Beverly Willis, FAIA, began her own architectural practice and an impressive career in San Francisco during the 1960s, when a woman more likely was found matching upholstery to wall hangings than wielding blueprints at a construction site. But don’t call her a female architect. Architect and activist, influential and improbable, is fine.\
Beverly Willis
Photo courtesy the Beverly Willis Architecture Foundation
During her 30-year career, Willis designed more than 700 projects, represented the United States as one of two architects at the United Nations Habitat 1 conference, in 1976, and helped found several noteworthy organizations including the National Building Museum, in Washington, D.C., and Rebuild Downtown Our Town, a grassroots coalition of residents and businesses in Lower Manhattan that provided planning input after the destruction of the World Trade Center.
Willis hopes to make more stories like her own possible. In 2002, she founded the Beverly Willis Architecture Foundation to build a better profession—one in which women’s roles are more fairly represented and their accomplishments more readily recognized. But Willis believes that stories about female architects that focus solely on their gender only serve to ghettoize women. A single and inclusive history is her dream project. “The truth is that women are part of history, they’re not separate from it,” Willis explained in a recent interview with RECORD.
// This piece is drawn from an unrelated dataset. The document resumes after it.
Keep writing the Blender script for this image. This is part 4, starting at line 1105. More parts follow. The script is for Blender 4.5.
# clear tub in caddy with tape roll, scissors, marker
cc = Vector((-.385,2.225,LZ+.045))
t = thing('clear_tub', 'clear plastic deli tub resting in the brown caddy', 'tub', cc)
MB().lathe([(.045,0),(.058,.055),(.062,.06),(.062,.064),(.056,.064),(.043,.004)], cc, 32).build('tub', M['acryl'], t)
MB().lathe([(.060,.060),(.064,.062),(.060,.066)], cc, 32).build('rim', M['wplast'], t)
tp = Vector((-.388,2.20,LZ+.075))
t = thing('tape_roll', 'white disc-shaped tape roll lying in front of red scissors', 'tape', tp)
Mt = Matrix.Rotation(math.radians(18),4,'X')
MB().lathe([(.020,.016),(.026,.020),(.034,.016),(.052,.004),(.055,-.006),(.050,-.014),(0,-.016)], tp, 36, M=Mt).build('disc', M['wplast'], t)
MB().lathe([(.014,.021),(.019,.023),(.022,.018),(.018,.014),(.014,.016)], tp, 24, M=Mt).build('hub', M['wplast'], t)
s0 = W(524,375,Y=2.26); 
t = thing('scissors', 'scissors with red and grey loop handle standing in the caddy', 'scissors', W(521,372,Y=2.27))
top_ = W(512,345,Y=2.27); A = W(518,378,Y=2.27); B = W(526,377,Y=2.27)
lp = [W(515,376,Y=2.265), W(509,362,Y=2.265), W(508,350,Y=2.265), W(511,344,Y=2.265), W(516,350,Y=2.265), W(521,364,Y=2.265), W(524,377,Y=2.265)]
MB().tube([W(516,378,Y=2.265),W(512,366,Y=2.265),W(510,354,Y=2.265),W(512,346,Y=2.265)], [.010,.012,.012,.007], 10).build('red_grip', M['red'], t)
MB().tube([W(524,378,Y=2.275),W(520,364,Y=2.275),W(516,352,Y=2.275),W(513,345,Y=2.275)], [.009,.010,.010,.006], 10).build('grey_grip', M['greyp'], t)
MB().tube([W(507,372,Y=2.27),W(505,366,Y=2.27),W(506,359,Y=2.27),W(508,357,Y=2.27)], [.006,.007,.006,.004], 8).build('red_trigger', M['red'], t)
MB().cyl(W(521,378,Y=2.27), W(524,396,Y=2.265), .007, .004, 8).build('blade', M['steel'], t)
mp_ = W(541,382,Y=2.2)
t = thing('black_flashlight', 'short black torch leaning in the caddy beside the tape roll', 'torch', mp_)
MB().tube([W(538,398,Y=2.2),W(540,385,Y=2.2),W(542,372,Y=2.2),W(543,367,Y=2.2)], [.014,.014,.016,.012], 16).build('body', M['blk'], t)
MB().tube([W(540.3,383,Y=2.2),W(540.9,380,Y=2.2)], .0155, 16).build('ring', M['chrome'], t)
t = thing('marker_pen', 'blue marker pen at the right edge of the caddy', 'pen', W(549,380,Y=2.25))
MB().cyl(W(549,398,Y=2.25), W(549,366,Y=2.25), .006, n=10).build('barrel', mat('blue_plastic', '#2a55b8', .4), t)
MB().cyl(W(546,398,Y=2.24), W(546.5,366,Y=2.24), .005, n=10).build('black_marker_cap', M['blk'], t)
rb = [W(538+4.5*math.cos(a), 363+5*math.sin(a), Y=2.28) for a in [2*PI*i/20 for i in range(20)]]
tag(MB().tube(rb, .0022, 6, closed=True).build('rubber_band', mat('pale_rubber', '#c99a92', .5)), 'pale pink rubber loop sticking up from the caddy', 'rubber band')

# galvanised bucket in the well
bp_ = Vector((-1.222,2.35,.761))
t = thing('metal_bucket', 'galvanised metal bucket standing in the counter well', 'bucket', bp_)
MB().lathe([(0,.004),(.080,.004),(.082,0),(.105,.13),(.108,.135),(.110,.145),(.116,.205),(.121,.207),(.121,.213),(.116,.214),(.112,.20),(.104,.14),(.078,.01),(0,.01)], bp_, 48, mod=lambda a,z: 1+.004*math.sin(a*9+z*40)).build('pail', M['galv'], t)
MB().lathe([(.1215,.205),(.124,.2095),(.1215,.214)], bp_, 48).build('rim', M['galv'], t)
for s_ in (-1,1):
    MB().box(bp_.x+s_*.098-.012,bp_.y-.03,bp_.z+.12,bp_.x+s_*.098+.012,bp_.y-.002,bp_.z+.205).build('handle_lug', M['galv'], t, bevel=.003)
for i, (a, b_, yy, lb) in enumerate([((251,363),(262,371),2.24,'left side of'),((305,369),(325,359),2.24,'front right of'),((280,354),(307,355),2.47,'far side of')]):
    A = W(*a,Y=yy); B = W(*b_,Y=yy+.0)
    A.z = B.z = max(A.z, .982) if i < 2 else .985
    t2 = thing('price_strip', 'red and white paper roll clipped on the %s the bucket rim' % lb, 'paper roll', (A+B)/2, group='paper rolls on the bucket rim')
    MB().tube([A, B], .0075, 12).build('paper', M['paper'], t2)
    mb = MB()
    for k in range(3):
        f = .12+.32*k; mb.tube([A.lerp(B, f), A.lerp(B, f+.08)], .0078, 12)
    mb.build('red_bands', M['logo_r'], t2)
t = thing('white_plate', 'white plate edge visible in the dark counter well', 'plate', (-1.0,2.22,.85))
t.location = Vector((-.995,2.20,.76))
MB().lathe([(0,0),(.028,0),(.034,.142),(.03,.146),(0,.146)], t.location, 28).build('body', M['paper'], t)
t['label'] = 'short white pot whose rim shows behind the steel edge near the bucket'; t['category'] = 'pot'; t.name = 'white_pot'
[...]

The foundation’s latest effort, a colloquium entitled “Women in Modernism: Making Places in Architecture,” takes place on October 25 at the Museum of Modern Art (MoMA), in New York City. The colloquium will examine how the process of recording history, by institutions such as MoMA, may have overlooked women’s contributions to modern architecture. Speakers include Toshiko Mori, an architecture professor at the Harvard University Graduate School of Design; Gwendolyn Wright, a professor of architecture at Columbia University’s Graduate School of Architecture; Sarah Herda, executive director of the Graham Foundation for Advanced Studies in the Fine Arts; Karen Stein, a writer and the former editorial director of Phaidon Press; and Beverly Willis herself. Barry Bergdoll, recently appointed the Philip Johnson chief curator of Architecture and Design at MoMA, will moderate a panel discussion between the speakers.